New narrative techniques were introduced by JOSEPH CONRAD (1857–1924) and HENRY JAMES (1843–1916).
JOSEPH CONRAD grew up in Russia and Poland, became a member of the British merchant marine in 1878 and a British citizen in 1884. Though he could not speak English before he arrived in England, he produced some of the finest works of English fiction: Lord Jim (1900), Typhoon (1902), Nostromo (1904), The Secret Agent (1907), Under Western Eyes (1911).
The novelette The Heart of Darkness (1902) is the story of Marlowe, who was sent up the Congo River by a trading company to search for Kurtz, one of their agents. In the course of his journey he finds that Kurtz, living in a remote place in the jungle, has shed all the rules of civilization to become evil personified. For Marlowe, the first-person narrator of the story, relating what he experienced is at the same time a chance for reflection and realization.
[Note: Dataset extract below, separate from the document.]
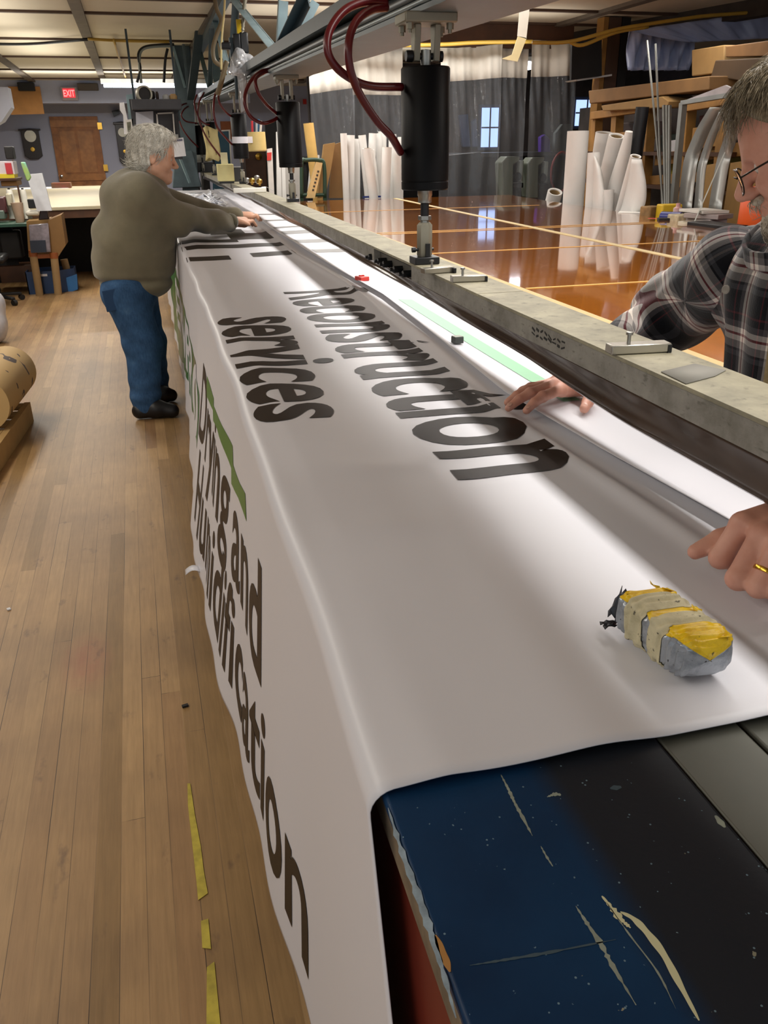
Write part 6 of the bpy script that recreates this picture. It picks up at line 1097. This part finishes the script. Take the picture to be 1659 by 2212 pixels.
for pts, w_, lb in ((((1548, 232), (1522, 275), (1504, 315), (1493, 345), (1486, 390), (1480, 442)), 15, 'widest curved aluminium strip leaning on the rack'), (((1562, 242), (1540, 290), (1524, 335), (1515, 370), (1509, 442)), 9, 'narrow curved aluminium strip beside the widest one'), (((1600, 245), (1578, 300), (1566, 335), (1558, 370), (1546, 442)), 14, 'curved aluminium strip nearest the bearded man')):
    cs = spline(pts, 6); G = []
    for i, q in enumerate(cs): dd = .42 + .12 * math.sin(i / len(cs) * 3.1); G.append([atr(q[0] - w_, q[1], dd), atr(q[0] + w_, q[1], dd)])
    lo_ = G[-1]; G.append([np.array((p[0], p[1], BZ + .001)) for p in lo_]); T1(MB().grid(G), 'aluminium_strip', M_ALU, lb, 'metal strip', 'curved aluminium strips', ang=12, solid=.004)
rl = MB().bar(atr(1497, 486, .05), atr(1564, 333, .42), .036, .006, up=(RV[1], -RV[0], .2)); T1(rl, 'yardstick', mat('pale_ruler', '#c9cfc8', .5, var=.06), 'long pale measuring stick leaning on the rack', 'ruler', smooth=False)
# timber rack
rk = thing('timber_rack', 'tall pine timber rack along the right wall', 'rack', tuple(atr(1400, 470, .8) * np.array((1, 1, 0))))
def post(u0, v0, u1, v1, d, th=.09, m=M_WOODP, nm='upright'):
    a, b = atr(u0, v0, d), atr(u1, v1, d); b2_ = np.array((b[0] + (b[0] - a[0]) * .0, b[1], 0.0)); MB().bar(a, b2_, th, th, up=(1, 0, 0)).build(nm, m, rk, smooth=False, bevel=.004)
for u, v in ((1335, 240), (1290, 252), (1404, 232), (1489, 232), (1572, 222), (1640, 205)): post(u, v, u, 400, .85)
for (u0, v0, u1, v1, d, w_) in ((1280, 250, 1400, 232, .80, .07), (1478, 232, 1640, 204, .80, .07), (1500, 300, 1580, 288, .84, .16), (1300, 300, 1400, 288, .84, .07), (1420, 345, 1640, 318, .9, .10), (1280, 400, 1640, 372, .9, .08)): MB().bar(atr(u0, v0, d), atr(u1, v1, d), .05, w_).build('rail', M_WOODP, rk, smooth=False, bevel=.004)
for (u0, v0, u1, v1, d, m) in ((1515, 358, 1566, 350, .78, mat('ply_panel', '#b58c52', .6, var=.1)), (1578, 352, 1640, 342, .78, MATS.get('ply_panel'))):
    a, b = atr(u0, v0, d), atr(u1, v1, d); mb = MB(); mb.prism([(a[0], a[1], .3), (b[0], b[1], .3), b, a], (.015, 0, 0)); mb.build('ply_panel', m or MATS['ply_panel'], rk, smooth=False)
bk = MB(); bk.prism([atr(1255, 205, 1.5) * np.array((1, 1, 0)), atr(1760, 205, 1.5) * np.array((1, 1, 0)), atr(1760, 205, 1.5) * np.array((1, 1, 0)) + np.array((0, 0, 1.9)), atr(1255, 205, 1.5) * np.array((1, 1, 0)) + np.array((0, 0, 1.9))], (.03, 0, 0)); bk.build('back_board', mat('dark_boards', '#3c3230', .8, var=.35, vscale=3), rk, smooth=False)
for (u0, v0, u1, v1, d) in ((1290, 345, 1640, 310, 1.05), (1290, 410, 1640, 385, 1.05)):
    a, b = atr(u0, v0, d), atr(u1, v1, d); a[2] = b[2] = (a[2] + b[2]) / 2; MB().bar(a, b, .5, .03).build('shelf', M_DKWOOD, rk, smooth=False)
for (u0, v0, u1, v1, d, c1, nm, lb) in ((1425, 292, 1470, 340, 1.0, '#1d2b24', 'green_case', 'dark green case on the rack behind the steel rods'), (1345, 265, 1372, 300, 1.1, '#3a2622', 'brown_bin', 'brown bin on the rack behind the black roll'), (1505, 335, 1560, 352, 1.0, '#77651f', 'olive_box', 'olive box on the rack behind the aluminium strips'), (1440, 345, 1470, 385, 1.0, '#a89422', 'yellow_bin', 'dull yellow bin low on the rack'), (1510, 250, 1560, 285, 1.1, '#5a2a26', 'maroon_bin', 'maroon bin on the upper rack'), (1585, 245, 1640, 300, 1.1, '#4a3428', 'brown_box', 'brown box on the upper rack behind the man')):
    T1(RQ([(u0, v0), (u1, v0 - (u1 - u0) * .1), (u1, v1), (u0, v1)], d, .3), nm, mat(nm, c1, .6, var=.15), lb, 'box', bevel=.01)
tg = RQ([(1446, 304), (1460, 302), (1458, 338), (1447, 338)], .97, .01); T1(tg, 'price_tag', MATS['paper_white'], 'white hang tag in front of the dark green case', 'tag')
# rods, frame, boxes above
for k, (u0, v0, u1, v1) in enumerate(((1398, 88, 1441, 424), (1416, 95, 1437, 424), (1434, 228, 1443, 424), (1441, 228, 1447, 424), (1447, 228, 1450, 424))): a, b = atr(u0, v0, .34), atr(u1, v1, .30); b = b + (b - a) * 0; b[2] = BZ + .001; T1(MB().tube([a, b], .008 if k < 2 else .013, 10), 'steel_rod', mat('dull_steel_rod', '#6f706c', .4, .7), ('leftmost and tallest thin steel rod', 'second tall thin steel rod', 'left short steel tube of the three', 'middle short steel tube of the three', 'right short steel tube of the three')[k] + ' above the yellow carton', 'rod', 'steel rods standing on the bench')
gf = thing('display_stand', 'grey metal display frame with folded sheet on top', 'stand', tuple(atr(1470, 430, .62) * np.array((1, 1, 0)))); a, b = atr(1476, 222, .6), atr(1464, 430, .6); MB().bar(a, (b[0], b[1], 0), .045, .045, up=(1, 0, 0)).build('leg', mat('grey_tube', '#8b8f8e', .4, .4), gf); MB().bar(a, atr(1580, 205, .6), .05, .03).build('top_rail', mat('grey_tube', '#8b8f8e', .4, .4), gf); RQ([(1476, 218), (1566, 184), (1600, 200), (1500, 222)], .58, .02).build('folded_sheet', mat('lilac_sheet', '#a8a2a6', .6), gf)
def rbox(pts, d, dep, m, lb, nm='cardboard_box'): return T1(RQ(pts, d, dep), nm, m, lb, 'box', 'cardboard boxes on the rack', bevel=.008)
rbox([(1271, 196), (1531, 164), (1532, 194), (1273, 224)], .74, .32, M_CARD, 'very long flat cardboard box along the top of the rack'); rbox([(1298, 228), (1430, 208), (1444, 218), (1440, 232), (1302, 240)], .70, .28, M_CARDL, 'open pale cardboard box under the long one'); rbox([(1494, 108), (1564, 97), (1564, 156), (1494, 165)], .95, .4, M_CARDL, 'square pale cardboard box on top of the rack'); rbox([(1567, 100), (1700, 82), (1700, 120), (1567, 124)], .95, .4, mat('brown_card', '#7a5730', .8), 'upper brown cardboard box behind the man'); rbox([(1545, 130), (1700, 122), (1700, 190), (1535, 165)], .9, .4, mat('dark_card', '#4a3722', .8), 'dark open cardboard box under the upper brown one')
# white rolls by the glossy table
wr_ = [(1249, 283, 1237, 455, 17, .22, 'tallest white roll, leftmost of the group at the table edge'), (1305, 286, 1282, 440, 14, .58, 'white roll behind, second from the left'), (1333, 294, 1300, 430, 14, .40, 'white roll leaning right beside the slim cone'), (1283, 330, 1276, 458, 10, .16, 'short slim white roll with loose flap in front'), (1374, 338, 1340, 462, 10, .24, 'white roll with wide loose flap, rightmost of the group'), (1200, 416, 1194, 440, 11, .30, 'shortest white roll, at the left end'), (1315, 410, 1312, 460, 9, .20, 'short white roll half hidden in the middle')]
def rollr(ut, vt, ub, vb, rpx, d, m, lb, nm='white_roll', grp='white rolls at the glossy table edge'):
    t_, b_ = atr(ut, vt, d), atr(ub, vb, d); d_ = t_ - b_; b0 = b_ - d_ * (b_[2] / d_[2]); r_ = np.linalg.norm(atr(ut + rpx, vt, d) - t_) * .55; ax = t_ - b0; ax /= np.linalg.norm(ax); b0[2] = math.sqrt(max(0, 1 - ax[2] ** 2)) * r_; L = np.linalg.norm(t_ - b0); t = thing(nm, lb, 'roll', tuple(b0), grp)
    MB().lathe([(r_ * .6, 0), (r_, 0), (r_, L), (r_ * .75, L - .002), (r_ * .72, L - .05), (0, L - .05)], b0, tuple(ax), 28).build('roll_body', m, t); MB().lathe([(r_ * .70, L - .048), (r_ * .70, L - .01), (r_ * .62, L - .01), (r_ * .62, L - .048)], b0, tuple(ax), 24).build('core', MATS['core_card'], t); return t, t_, b0, ax, r_, L
for q in wr_: rollr(*q[:6], M_WHITE, q[6])
rollr(1388, 231, 1372, 350, 12, .6, mat('black_vinyl_roll', '#17181b', .3), 'tall black roll leaning among the white ones')
c_t, c_b = atr(1359, 284, .32), atr(1322, 460, .32); d_ = c_t - c_b; b0 = c_b - d_ * (c_b[2] / d_[2]); b0[2] = .03; T1(MB().tube([b0, b0 + (c_t - b0) * .3, b0 + (c_t - b0) * .75, c_t], [.10, .10, .075, .03], 24), 'white_cone_roll', M_WHITE, 'slim white roll tapering to a point beside the black roll', 'roll', 'white rolls at the glossy table edge')
for nm, pts, d in (('white_roll.003', ((1288, 338), (1300, 372), (1306, 420), (1306, 458)), .17), ('white_roll.004', ((1386, 344), (1396, 400), (1394, 440), (1380, 462)), .22)):
    o_ = bpy.data.objects[nm]; cs = spline([np.array(p, float) for p in pts], 5); u_in = [1280 if '3' in nm else 1362, 1276 if '3' in nm else 1335]; G = []
    for i, q in enumerate(cs):
        t = i / (len(cs) - 1); u0 = u_in[0] + (u_in[1] - u_in[0]) * t; G.append([atr(u0 + (q[0] - u0) * k, q[1], d - .05 * math.sin(k * 3.1)) for k in np.linspace(0, 1, 7)])
    bt = G[-1]; G.append([np.array((p[0], p[1], .5)) for p in bt]); MB().grid(G).build('loose_flap', M_WHITE, o_, ang=180, solid=.003)
# top right: dark board, posts, tarpaulin
T1(PQ([(1236, 90), (1300, 86), (1300, 164), (1234, 173)], 8.9, .04), 'black_screen', M_DARK, 'black panel hanging right of the plastic curtain', 'panel'); T1(PQ([(1244, 172), (1322, 160), (1322, 164), (1248, 175)], 8.95, .25), 'white_tray', MATS['lamp_white'], 'thin white tray edge under the black panel', 'tray')
for u0, u1, m, lb in ((1299, 1309, M_WOODP, 'pale timber stud right of the black panel'), (1310, 1336, mat('brown_stud', '#4c3526', .7), 'brown timber post right of the pale stud'), (1338, 1356, M_DARK, 'dark timber post left of the blue sheet')): a, b = at(u0, 120, y=9.1), at(u1, 120, y=9.1); T1(MB().b2((a[0], 9.1, 0), (b[0], 9.25, CEIL - .01)), 'timber_post', m, lb, 'post', 'timber posts by the curtain', smooth=False)
def tarp(pts4, n, y, lb, amp=.05):
    (a, b, c, d) = [at(u, v, y=y) for u, v in pts4]; G = [[(a + (b - a) * i / n) * (1 - j / 10) + (d + (c - d) * i / n) * j / 10 + np.array((0, amp * math.sin(i * .9 + j * .35) + amp * .5 * math.sin(i * 2.1), 0)) for i in range(n + 1)] for j in range(11)]; return T1(MB().grid(G), 'plastic_sheet', mat('blue_white_sheet', '#9aa5c8', .35, var=.06), lb, 'plastic sheet', ang=180, solid=.003)
tarp(((1362, 64), (1504, 58), (1492, 152), (1354, 152)), 40, 8.6, 'bluish white plastic sheet hanging above the long cardboard box'); tarp(((1360, 66), (1680, 20), (1680, 82), (1480, 92)), 30, 8.2, 'bluish plastic sheet stretched under the ceiling at right', .02)
for pts, y, lb in ((((1150, 92), (1230, 90), (1330, 64), (1400, 52), (1480, 40), (1540, 33), (1700, 22)), 7.9, 'upper yellow cable along the dark joist'), (((1232, 92), (1260, 97), (1330, 70), (1400, 58)), 7.95, 'sagging yellow cable below the upper one')): T1(MB().tube(spline([at(u, v, y=y) for u, v in pts], 6), .016, 8), 'yellow_cable', MATS['yellow_cable'], lb, 'cable', ang=180)
T1(MB().tube(spline([at(u, v, y=9.3) for u, v in ((770, 100), (870, 98), (960, 96), (1030, 92), (1150, 90))], 6), .02, 8), 'yellow_cable', MATS['yellow_cable'], 'yellow cable along the top of the plastic curtain', 'cable', ang=180)
hs = thing('tape_streamer', 'cream masking tape strip dangling from the ceiling above the glossy table', 'tape', tuple(at(1095, 133, y=4.2))); PQ([(1119, 78), (1138, 82), (1118, 133), (1084, 127), (1106, 118)], 4.2, .004).build('paper_end', mat('masking_paper', '#c9b98c', .7), hs); PQ([(1128, -20), (1146, -20), (1143, 30), (1137, 84), (1118, 78), (1122, 30)], 4.2, .004).build('clear_end', mat('cloudy_tape', '#cfc9bb', .12), hs)
c_ = at(1640, 455, y=3.6); T1(MB().lathe([(.08, -.14), (.09, -.12), (.09, .04), (.05, .1), (.03, .1), (.03, .13), (0, .13)], atr(1628, 465, .30) * np.array((1, 1, 0)) + np.array((0, 0, 1.11)), (0, 0, 1), 24), 'orange_jug', mat('orange_plastic', '#e0591a', .45, var=.05), 'bright orange jug behind the bearded man', 'jug')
“'Do you see the story? Do you see anything? It seems to me I am trying to tell you a dream – making a vain attempt, because no relation of a dream can convey the dream-sensation, that commingling of absurdity, surprise, and bewilderment in a tremor of struggling revolt, that notion of being captured by the incredible which is of the very essence of dreams (…).'
He was silent for a while.
'No, it is impossible; it is impossible to convey the life-sensation of any given epoch of one's existence - that which makes its truth, its meaning – its subtle and penetrating essence. It is impossible. We live, as we dream – alone (…).'”
(Joseph Conrad, Heart of Darkness. Reclam 1984, p. 58)
So the reader learns about the events from a totally subjective point of view. He is able to trace Marlowe's growing insight into man's moral degeneration, which in this story goes far beyond what Marlowe had thought possible. The narration conveys the attitude towards reality that Marlowe has drawn from his experiences.
“When you have to attend to things of that sort, to the mere incidents of the surface, the reality – the reality, I tell you – fades. The inner truth is hidden (…).”
(Heart of Darkness. Reclam 1984, p. 73)
The American film director FRANCIS FORD COPPOLA exchanged the African setting of The Heart of Darkness for present-day Vietnam to produce the film adaptation Apocalypse Now (1979).
HENRY JAMES was born in New York City; he settled in Europe in 1875. In addition to nearly a hundred short stories he wrote novels such as Portrait of a Lady (1881), The Wings of the Dove (1902), The Ambassadors (1903), and The Golden Bowl (1904). It is HENRY JAMES's achievement that he developed and refined the narrative technique of the limited point of view and the substitutionary narration. He made one of the characters the “centre of consciousness” through whom he was able to offer insight into the mind of the main character. Thus his narration leaves ample room for the reader to draw his own personal conclusions about the characters' behaviour.
The following passage from The Ambassadors is presented from one of the main characters', Strether's, (i.e. selective point of view) point of view. Strether is trying to assess the young man he is talking to:
Strether met his eyes with a sense of multiplying thoughts. What was it that made him at present, late at night and after journeys, so renewedly, so substantially young? Strether saw in a moment what it was – it was that he was younger again than Madame de Vionnet. He himself said immediately none of the things that he was thinking; he said something quite different. 'You really have been to a distance?'”
(Henry James, The Ambassadors. Book XII, chapter IV)
In addition, scenic presentation is the prevailing mode of presentation HENRY JAMES uses in his novels, which makes the readers observe scenes of the novel as eye-witnesses, as if they were watching a stage play.This development of the point of view was further advanced by the introspection and the stream-of-consciousness technique employed in the narrative texts of KATHERINE MANSFIELD, JAMES JOYCE and VIRGINIA WOOLF.